Tuesday, February 25, 2014

Opelousas, Louisiana

We woke up to another overcast sky.  It was warm sleeping.  We slept with our bedroom windows open.  Our outside thermometer registered 55.  We took local county roads to Opelousas.  The tourist center was located in Le Vieux Village.  The village is a collection of buildings from Opelousas and the parish it is in.   None of the buildings were open.  The city is Louisiana's third oldest city founded about 1720.  For a year during the Civil War, it was the state capital because union forces occupied Baton Rouge.  Jim Bowie lived here and it is the "Zydeco Capital of the World."

As we were walking around the village, we thought this stop might be a bust.  The last stop in the village was Louisiana Orphan Train Museum.  We had read a brochure on it and wanted to find out more about it and we are glad we did.   The museum collects and preserves items that tell the history of three trains that came from New York City in 1907 to Louisiana with "orphans" being placed in the homes of Catholic families.  There were many such trains carrying orphans to states and territories in the U.S. between 1854 and 1929.  During these years over 9,000 came to Illinois.


This is the building that contains the museum.


These are volunteers that work in the museum.  Each one has a relative who rode the train and they told their family member's story.  It made the kids who rode the train come alive.  The man's father was three and a half when he was put on the train.   A note was attached to his clothes containing his name, birthday, and mother's name.  That is the age of Keegan!  It was a 6-7 day ride with stops beginning in New Orleans and ending on Opelousas.  What that little guy must have thought.  The volunteers each shared that their family member never talked about the fact that they rode the train.  They usually found out about this history from a parent or grandparent married to the orphan.

The younger lady shared that when her grandmother died, she found an old trunk that contained her grandmother's clothes she had worn and the number that had been pinned to her clothes.  The family that picked her up had the matching number.  The older lady's mother had ridden the train.  It was very interesting and moving to hear their family member's story.   The museum contained then and now pictures, clothes, and other items telling the stories of  over 160 of the children who rode one of the trains.  The kids ranged in age from newborn to seven years old.  As far as they know, there is one survivor left from the Louisiana trains.
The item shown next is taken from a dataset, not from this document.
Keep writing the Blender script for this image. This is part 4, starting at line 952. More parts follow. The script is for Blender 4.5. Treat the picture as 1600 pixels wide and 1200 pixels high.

Carol said that it was sad for these kids to leave their parents, never to see them again or know anything about them except a name; but most of them had a much better future and life.  Along with the sadness the mothers must have felt, they had a hope for the kids.

It began to rain as we were at the museum and we drove back to camp in the rain.  We all went to supper at Giovani's,  an Italian restaurant we ate at last year...yum, yum!  We all ate much, much too much.  When will we learn!